Did XLRE beat inflation from 2016 to 2025?
Yes. XLRE beat CPI inflation of 3.01% per year by about 3.11 percentage points annually. So in real terms, XLRE investors did grow their purchasing power over the 10-year period. That is the positive side of the story.
Did XLRE beat M2 money supply growth from 2016 to 2025?
Yes. XLRE at 6.12% beat M2 money supply growth of 5.41% by 0.71 percentage points per year.
Why did XLRE underperform physical real estate during the same period?
XLRE owns stock in real estate companies rather than physical properties directly. Because of that, it does not benefit from the leverage that direct property ownership provides. It is also very sensitive to interest rate changes, which caused XLRE to fall 26.25% in 2022 when the Fed raised rates aggressively. Physical homeowners with fixed-rate mortgages did not experience anything close to that kind of drop.
How does XLRE compare to other S&P 500 sectors?
XLRE’s 6.12% CAGR from 2016 to 2025 places it at the bottom of the sector rankings. Every other sector produced a higher long-term CAGR.
Why did gold outperform XLRE during the biggest real estate boom in a generation?

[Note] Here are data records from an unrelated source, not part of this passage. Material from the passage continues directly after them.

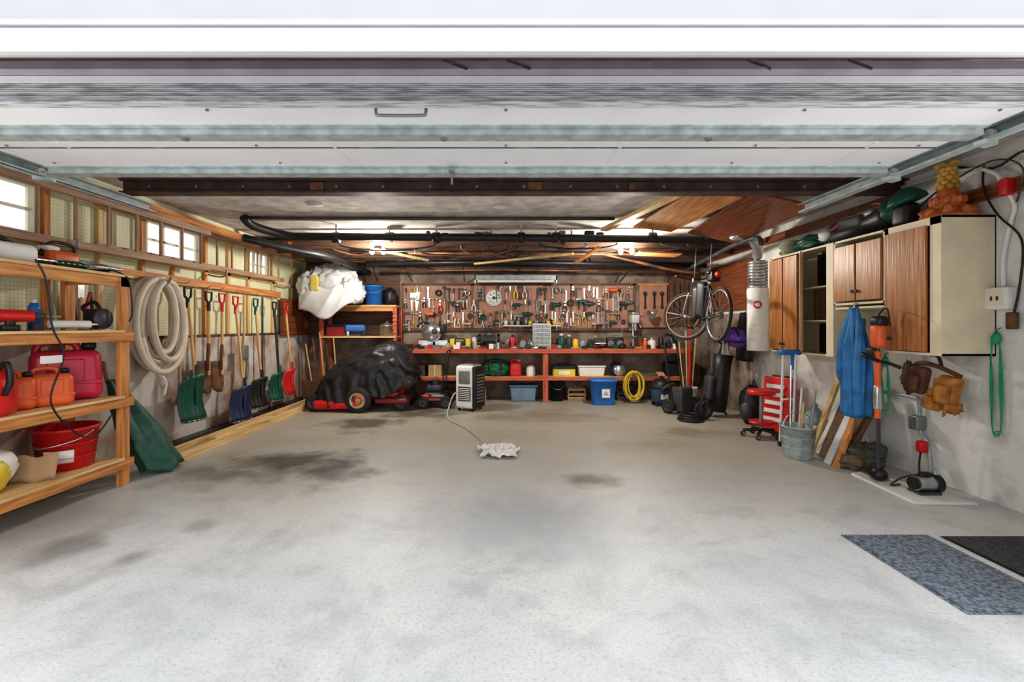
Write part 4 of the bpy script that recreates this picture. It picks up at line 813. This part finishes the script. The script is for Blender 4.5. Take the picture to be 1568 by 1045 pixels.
o.cyl((-.22,-.2,.13),(-.22,.22,.13),.01,BLACK); o.tube([(-.2,0,.14),(-.05,.0,.5),(.1,0,.95),(.12,0,1.05),(.0,0,1.12)],.016,BLACK,n=4); o.tube([(-.2,0,.14),(.1,0,.1),(.2,0,.03)],.014,BLACK,n=3)
o.lathe((.05,0,.08),[(0,0),(.12,0),(.13,.3),(.12,.6),(.13,.82),(.11,.82),(.1,.75),(0,.75)],BLACK,axis=(.12,0,1)); o.rbox((-.06,0,.42),(.1,.2,.35),DGREY,r=.04,rot=(0,.12,0))
for i in range(5): a=i*1.3; o.cyl((.14+.05*math.cos(a),.05*math.sin(a),.8),(.18+.07*math.cos(a),.07*math.sin(a),1.05+.03*i),.007,STEEL,seg=6); o.ell((.18+.07*math.cos(a),.07*math.sin(a),1.06+.03*i),(.04,.03,.04),[BLACK,GREY,BLACK,DRED,BLACK][i],seg=10,rg=8)
o.done()
o=B('hand_truck',(2.60,6.82,0),(0,0,.5))
for x in(-.13,.13): o.tube([(x,.0,.08),(x,.10,.6),(x,.16,1.0),(x*.6,.22,1.15)],.014,BLACK,n=3); wheel(o,(x*1.35,.06,.11),.11,.045,DGREY,axis=(1,0,0))
o.tube([(-.08,.22,1.15),(0,.24,1.18),(.08,.22,1.15)],.016,BLACK,n=3); o.cyl((-.19,.06,.11),(.19,.06,.11),.01,GREY,seg=8); o.bb(-.16,.16,-.16,.02,.01,.018,GREY)
for z in(.3,.55,.8): o.cyl((-.13,.02+z*.13,z),(.13,.02+z*.13,z),.009,BLACK,seg=8)
o.rbox((0,-.06,.22),(.26,.18,.36),DGREY,r=.03); o.done()
o=B('coiled_black_hose',(2.55,6.28,0))
for i in range(3): o.torus((0,0,.02+.03*i),.16-.02*i,.018,BLACK,seg=30)
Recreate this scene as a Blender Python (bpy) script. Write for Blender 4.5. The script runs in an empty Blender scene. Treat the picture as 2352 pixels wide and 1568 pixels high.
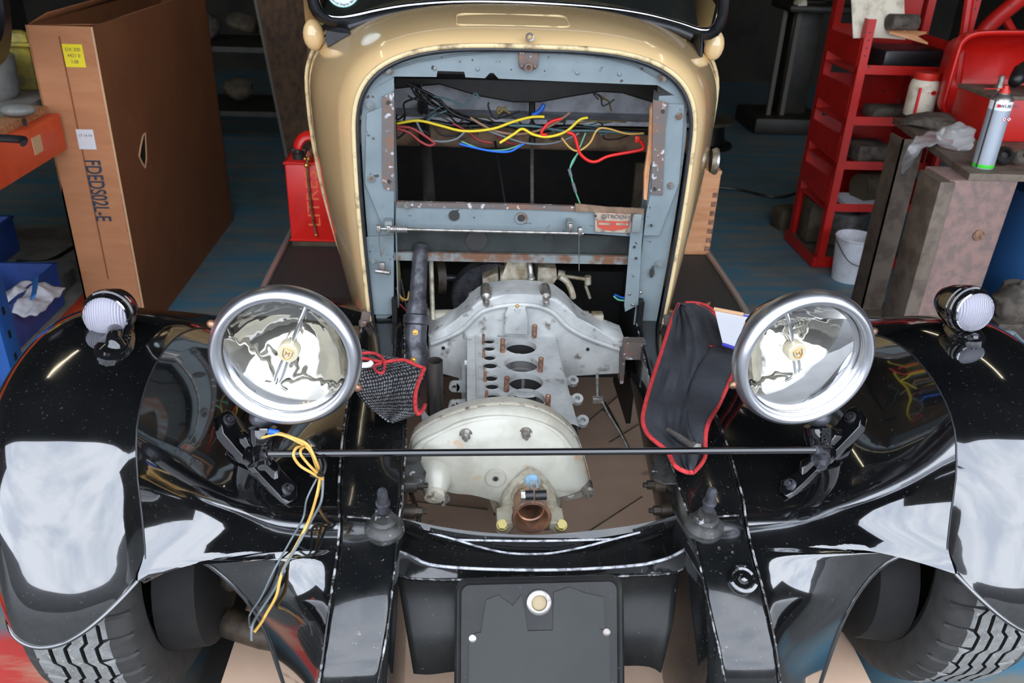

Gold returned 14.70% annually from 2016 to 2025 compared to XLRE’s 6.12%. Gold’s strong performance during this period mainly reflects the declining purchasing power of the dollar as M2 money supply grew at nearly 6% per year. Gold does not produce earnings or pay dividends. It simply holds its value against a dollar that is being diluted over time. The fact that gold more than doubled XLRE’s return during a major real estate boom raises a real question about where the actual gains from that boom ended up flowing.